↓↓↓

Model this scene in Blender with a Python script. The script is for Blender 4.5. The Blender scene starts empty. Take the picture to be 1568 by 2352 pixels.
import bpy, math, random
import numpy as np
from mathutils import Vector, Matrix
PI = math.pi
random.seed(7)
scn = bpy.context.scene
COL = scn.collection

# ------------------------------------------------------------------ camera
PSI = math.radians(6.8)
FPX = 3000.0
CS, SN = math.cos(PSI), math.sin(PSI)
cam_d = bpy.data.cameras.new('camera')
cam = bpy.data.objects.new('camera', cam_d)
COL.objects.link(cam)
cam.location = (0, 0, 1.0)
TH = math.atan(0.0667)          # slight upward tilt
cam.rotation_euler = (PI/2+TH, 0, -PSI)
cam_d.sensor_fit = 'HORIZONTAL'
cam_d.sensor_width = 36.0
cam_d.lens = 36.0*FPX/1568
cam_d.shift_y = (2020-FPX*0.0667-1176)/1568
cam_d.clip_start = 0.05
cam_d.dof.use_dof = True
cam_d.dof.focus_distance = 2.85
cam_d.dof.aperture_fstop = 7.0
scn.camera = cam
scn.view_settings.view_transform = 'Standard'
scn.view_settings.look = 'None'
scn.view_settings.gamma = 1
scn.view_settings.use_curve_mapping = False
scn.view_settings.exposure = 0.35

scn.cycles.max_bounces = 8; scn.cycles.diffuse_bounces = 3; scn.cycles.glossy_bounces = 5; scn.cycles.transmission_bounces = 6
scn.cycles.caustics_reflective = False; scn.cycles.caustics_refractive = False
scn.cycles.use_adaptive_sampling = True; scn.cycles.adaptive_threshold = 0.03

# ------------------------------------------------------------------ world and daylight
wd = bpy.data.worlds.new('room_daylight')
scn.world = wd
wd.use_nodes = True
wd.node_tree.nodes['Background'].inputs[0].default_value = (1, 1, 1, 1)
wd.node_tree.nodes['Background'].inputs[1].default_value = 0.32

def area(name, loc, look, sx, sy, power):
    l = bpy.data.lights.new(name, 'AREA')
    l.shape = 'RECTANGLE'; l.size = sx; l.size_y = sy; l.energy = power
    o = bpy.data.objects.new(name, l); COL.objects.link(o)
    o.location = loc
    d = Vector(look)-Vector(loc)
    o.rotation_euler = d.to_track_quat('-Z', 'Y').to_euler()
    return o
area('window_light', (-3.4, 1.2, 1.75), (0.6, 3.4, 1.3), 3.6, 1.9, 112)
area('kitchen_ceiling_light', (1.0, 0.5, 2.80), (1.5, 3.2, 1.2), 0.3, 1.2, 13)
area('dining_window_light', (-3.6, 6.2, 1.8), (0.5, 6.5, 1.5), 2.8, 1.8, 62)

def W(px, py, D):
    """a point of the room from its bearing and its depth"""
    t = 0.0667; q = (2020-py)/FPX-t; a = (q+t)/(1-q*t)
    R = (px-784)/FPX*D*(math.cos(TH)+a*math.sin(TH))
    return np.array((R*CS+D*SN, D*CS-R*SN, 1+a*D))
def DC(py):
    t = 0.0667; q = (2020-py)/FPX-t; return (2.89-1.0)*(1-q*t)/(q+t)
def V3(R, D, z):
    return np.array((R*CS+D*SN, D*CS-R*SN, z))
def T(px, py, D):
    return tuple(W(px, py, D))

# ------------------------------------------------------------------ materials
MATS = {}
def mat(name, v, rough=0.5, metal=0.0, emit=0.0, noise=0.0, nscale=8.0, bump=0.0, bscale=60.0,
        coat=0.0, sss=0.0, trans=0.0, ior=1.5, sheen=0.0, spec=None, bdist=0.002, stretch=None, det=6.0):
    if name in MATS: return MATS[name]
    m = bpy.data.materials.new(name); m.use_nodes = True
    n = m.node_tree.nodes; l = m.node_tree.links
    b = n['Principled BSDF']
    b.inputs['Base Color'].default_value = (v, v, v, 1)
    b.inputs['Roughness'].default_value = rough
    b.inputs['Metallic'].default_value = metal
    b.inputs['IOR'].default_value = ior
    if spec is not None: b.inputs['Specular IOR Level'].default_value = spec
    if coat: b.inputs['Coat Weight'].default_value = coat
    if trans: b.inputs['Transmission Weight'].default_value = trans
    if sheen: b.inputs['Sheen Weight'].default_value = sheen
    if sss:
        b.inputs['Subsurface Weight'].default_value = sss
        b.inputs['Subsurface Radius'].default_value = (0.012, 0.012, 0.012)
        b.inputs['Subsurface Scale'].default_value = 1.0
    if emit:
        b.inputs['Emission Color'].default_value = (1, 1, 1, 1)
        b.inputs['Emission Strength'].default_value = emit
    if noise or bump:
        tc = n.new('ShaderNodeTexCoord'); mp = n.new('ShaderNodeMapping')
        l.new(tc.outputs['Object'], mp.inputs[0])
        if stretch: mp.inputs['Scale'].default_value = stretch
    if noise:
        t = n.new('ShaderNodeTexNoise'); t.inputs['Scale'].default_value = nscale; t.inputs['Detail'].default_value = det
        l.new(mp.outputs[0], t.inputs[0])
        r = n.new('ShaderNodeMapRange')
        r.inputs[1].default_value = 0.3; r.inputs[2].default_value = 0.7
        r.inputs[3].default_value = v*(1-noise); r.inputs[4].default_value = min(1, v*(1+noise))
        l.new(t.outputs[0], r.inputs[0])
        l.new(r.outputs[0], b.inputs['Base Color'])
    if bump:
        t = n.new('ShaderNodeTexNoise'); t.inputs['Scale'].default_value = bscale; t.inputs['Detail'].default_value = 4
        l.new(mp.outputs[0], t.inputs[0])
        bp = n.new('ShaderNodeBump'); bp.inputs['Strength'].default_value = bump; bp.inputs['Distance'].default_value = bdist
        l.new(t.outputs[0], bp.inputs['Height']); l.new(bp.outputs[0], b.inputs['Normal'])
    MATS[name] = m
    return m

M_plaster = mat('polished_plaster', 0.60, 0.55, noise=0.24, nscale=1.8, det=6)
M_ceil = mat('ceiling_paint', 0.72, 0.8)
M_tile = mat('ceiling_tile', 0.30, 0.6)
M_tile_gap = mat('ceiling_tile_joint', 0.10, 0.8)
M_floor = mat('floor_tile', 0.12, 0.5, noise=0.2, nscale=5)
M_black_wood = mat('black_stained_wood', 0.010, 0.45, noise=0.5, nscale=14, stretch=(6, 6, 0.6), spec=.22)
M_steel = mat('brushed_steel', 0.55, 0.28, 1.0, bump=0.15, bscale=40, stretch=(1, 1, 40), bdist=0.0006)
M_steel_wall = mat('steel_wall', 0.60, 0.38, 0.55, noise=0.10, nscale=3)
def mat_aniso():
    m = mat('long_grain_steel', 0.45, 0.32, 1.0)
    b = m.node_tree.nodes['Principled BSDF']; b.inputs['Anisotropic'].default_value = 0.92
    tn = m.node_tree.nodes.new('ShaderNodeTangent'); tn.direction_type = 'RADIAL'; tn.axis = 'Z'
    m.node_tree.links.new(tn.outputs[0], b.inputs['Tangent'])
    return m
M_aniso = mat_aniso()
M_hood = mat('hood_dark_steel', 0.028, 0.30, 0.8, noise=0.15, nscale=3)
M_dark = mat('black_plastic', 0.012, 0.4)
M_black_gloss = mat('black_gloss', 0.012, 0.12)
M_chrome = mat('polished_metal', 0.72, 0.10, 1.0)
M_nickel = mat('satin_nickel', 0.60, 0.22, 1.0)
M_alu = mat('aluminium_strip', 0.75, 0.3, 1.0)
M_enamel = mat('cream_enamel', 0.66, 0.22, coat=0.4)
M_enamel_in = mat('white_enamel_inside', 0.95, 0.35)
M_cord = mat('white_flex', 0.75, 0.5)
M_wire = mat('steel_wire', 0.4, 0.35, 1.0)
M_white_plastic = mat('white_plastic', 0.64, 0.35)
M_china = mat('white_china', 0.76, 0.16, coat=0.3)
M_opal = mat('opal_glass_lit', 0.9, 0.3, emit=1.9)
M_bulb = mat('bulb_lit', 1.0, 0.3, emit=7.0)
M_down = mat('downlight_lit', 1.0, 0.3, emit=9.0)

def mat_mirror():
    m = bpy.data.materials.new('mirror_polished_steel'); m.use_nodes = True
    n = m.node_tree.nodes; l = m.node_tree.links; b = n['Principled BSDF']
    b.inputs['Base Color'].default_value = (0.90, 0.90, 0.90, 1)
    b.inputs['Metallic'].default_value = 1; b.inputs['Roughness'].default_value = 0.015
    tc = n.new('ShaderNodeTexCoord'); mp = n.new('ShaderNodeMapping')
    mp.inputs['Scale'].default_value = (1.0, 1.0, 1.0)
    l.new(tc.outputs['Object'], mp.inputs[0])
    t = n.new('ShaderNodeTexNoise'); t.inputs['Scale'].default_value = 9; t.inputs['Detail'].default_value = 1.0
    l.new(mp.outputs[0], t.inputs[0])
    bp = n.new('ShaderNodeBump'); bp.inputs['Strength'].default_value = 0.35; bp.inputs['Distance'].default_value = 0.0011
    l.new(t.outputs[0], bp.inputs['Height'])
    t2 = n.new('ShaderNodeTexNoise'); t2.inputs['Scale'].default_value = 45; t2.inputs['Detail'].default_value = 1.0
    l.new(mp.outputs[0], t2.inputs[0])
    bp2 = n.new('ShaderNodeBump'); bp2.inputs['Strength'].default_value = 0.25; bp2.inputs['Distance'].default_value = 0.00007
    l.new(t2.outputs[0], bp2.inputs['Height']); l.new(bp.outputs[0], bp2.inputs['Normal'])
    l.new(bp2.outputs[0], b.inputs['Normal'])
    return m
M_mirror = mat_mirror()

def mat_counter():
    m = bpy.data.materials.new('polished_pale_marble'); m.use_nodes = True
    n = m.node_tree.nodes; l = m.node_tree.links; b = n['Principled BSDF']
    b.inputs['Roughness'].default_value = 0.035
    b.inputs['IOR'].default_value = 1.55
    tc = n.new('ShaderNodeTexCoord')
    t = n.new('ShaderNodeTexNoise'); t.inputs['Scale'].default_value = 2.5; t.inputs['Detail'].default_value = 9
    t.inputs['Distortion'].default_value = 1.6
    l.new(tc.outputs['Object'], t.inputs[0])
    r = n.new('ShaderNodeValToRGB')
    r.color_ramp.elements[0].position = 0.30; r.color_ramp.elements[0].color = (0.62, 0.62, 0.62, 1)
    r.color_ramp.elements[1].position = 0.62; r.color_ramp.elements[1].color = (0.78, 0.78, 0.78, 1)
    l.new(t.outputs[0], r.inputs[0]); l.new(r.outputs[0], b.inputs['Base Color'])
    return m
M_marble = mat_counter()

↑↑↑

— JOB —
Write out the listing's lines exactly, from its first line through the line that contains "scn.view_settings.exposure = 0.35", and stop there.

— WRITTEN RESPONSE —
Model this scene in Blender with a Python script. The script is for Blender 4.5. The Blender scene starts empty. Take the picture to be 1568 by 2352 pixels.
import bpy, math, random
import numpy as np
from mathutils import Vector, Matrix
PI = math.pi
random.seed(7)
scn = bpy.context.scene
COL = scn.collection

# ------------------------------------------------------------------ camera
PSI = math.radians(6.8)
FPX = 3000.0
CS, SN = math.cos(PSI), math.sin(PSI)
cam_d = bpy.data.cameras.new('camera')
cam = bpy.data.objects.new('camera', cam_d)
COL.objects.link(cam)
cam.location = (0, 0, 1.0)
TH = math.atan(0.0667)          # slight upward tilt
cam.rotation_euler = (PI/2+TH, 0, -PSI)
cam_d.sensor_fit = 'HORIZONTAL'
cam_d.sensor_width = 36.0
cam_d.lens = 36.0*FPX/1568
cam_d.shift_y = (2020-FPX*0.0667-1176)/1568
cam_d.clip_start = 0.05
cam_d.dof.use_dof = True
cam_d.dof.focus_distance = 2.85
cam_d.dof.aperture_fstop = 7.0
scn.camera = cam
scn.view_settings.view_transform = 'Standard'
scn.view_settings.look = 'None'
scn.view_settings.gamma = 1
scn.view_settings.use_curve_mapping = False
scn.view_settings.exposure = 0.35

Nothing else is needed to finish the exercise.